Republicans also include an 8.5 percent cap on subsidized loans and a 10.5 percent cap on subsidized loans for graduate students or parents borrowing for their children.

Last year, in the heat of a presidential election, Obama took to the stump to cudgel Republicans moving slowly to address an identical imminent doubling of student loans. For their part, Republicans agreed to keep the rates low, but wanted to pay for it by slashing a program in the president's health care law, which was sure to produce a major political fight.

The time for Congress to figure this out is quickly waning. And already the political demagoguery has begun.

House Republicans passed a bill last week proposing that interest rates be determined by adding 2.5 percentage points to the market rates, a plan that is intended to raise revenue – around $3.7 billion in deficit reduction.

Democrats have roundly rejected this proposal, which they say raises rates too high, too quickly.

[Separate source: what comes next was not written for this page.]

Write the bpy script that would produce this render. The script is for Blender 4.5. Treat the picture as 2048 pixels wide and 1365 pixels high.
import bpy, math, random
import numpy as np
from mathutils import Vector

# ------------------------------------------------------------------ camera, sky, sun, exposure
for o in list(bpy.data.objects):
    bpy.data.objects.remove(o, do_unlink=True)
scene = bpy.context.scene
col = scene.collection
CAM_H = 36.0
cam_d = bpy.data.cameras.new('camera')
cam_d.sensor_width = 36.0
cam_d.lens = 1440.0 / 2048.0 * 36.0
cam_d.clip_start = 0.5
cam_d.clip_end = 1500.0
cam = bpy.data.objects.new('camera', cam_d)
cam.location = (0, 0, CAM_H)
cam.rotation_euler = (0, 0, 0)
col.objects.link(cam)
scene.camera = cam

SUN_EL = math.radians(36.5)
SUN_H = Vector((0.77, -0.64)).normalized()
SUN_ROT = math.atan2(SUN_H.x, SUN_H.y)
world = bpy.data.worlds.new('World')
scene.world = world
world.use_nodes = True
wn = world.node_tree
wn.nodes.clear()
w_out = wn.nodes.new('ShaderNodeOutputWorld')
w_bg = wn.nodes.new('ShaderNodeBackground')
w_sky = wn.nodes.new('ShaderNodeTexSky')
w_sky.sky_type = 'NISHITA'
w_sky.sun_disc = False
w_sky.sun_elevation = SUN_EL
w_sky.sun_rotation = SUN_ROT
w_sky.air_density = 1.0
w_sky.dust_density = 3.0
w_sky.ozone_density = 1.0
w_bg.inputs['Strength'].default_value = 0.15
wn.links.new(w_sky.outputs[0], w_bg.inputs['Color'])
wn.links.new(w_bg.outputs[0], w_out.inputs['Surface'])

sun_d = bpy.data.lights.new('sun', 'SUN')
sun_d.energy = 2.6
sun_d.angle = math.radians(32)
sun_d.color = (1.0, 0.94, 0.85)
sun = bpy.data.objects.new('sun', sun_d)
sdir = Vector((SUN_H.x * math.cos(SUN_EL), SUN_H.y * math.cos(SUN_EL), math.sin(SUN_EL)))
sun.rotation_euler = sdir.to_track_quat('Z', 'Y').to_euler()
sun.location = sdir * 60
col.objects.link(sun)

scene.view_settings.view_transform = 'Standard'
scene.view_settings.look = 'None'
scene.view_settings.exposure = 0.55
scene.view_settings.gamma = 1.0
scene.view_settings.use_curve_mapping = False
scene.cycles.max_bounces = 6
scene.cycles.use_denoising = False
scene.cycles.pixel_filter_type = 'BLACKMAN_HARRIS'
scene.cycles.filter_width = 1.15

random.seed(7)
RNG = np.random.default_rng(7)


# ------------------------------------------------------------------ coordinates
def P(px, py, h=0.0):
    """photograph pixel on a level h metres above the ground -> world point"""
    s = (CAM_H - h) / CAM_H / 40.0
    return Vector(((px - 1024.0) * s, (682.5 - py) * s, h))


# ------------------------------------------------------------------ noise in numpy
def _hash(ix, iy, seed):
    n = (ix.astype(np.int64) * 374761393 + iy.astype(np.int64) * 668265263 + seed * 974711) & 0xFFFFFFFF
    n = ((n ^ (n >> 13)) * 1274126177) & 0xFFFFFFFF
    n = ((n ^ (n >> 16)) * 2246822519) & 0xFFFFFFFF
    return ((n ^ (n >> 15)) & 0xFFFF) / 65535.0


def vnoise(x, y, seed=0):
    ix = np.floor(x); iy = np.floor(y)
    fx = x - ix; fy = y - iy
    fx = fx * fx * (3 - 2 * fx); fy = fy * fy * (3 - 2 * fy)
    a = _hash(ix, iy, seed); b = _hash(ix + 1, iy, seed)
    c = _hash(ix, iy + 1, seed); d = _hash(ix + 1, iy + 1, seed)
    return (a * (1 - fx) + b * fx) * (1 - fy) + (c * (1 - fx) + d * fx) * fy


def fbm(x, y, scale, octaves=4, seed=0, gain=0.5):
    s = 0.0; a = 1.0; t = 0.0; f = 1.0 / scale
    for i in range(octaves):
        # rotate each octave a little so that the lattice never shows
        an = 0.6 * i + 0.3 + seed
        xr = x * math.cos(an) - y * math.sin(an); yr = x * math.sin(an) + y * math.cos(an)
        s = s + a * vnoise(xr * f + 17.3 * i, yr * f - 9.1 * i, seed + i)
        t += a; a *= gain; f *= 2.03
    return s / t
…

Obama pledged to veto the Republican bill if it came to his desk.

The president plans to pressure Congress to prevent rates from increasing to 6.8 percent at an event with college students at the White House today.

But at least they're talking policy, which may lend itself to finally figuring out a long-term solution.

"I think the difference is an openness to a longer term solution and I think that stems from folks on the Republican side proactively looking to tackle it as opposed to reacting to it," said Carmel Martin, executive vice president for policy at the Center for American Progress.

Now may be the time when both sides are willing to engineer a long-term fix, but old habits die hard in Washington and short-term solutions prompted by looming deadlines seem like the only thing Congress can manage to accomplish.

"It feels like there is an opportunity that folks shouldn't let pass by here," Martin said. But she added that a short-term fix may be the most viable option as the clock winds down.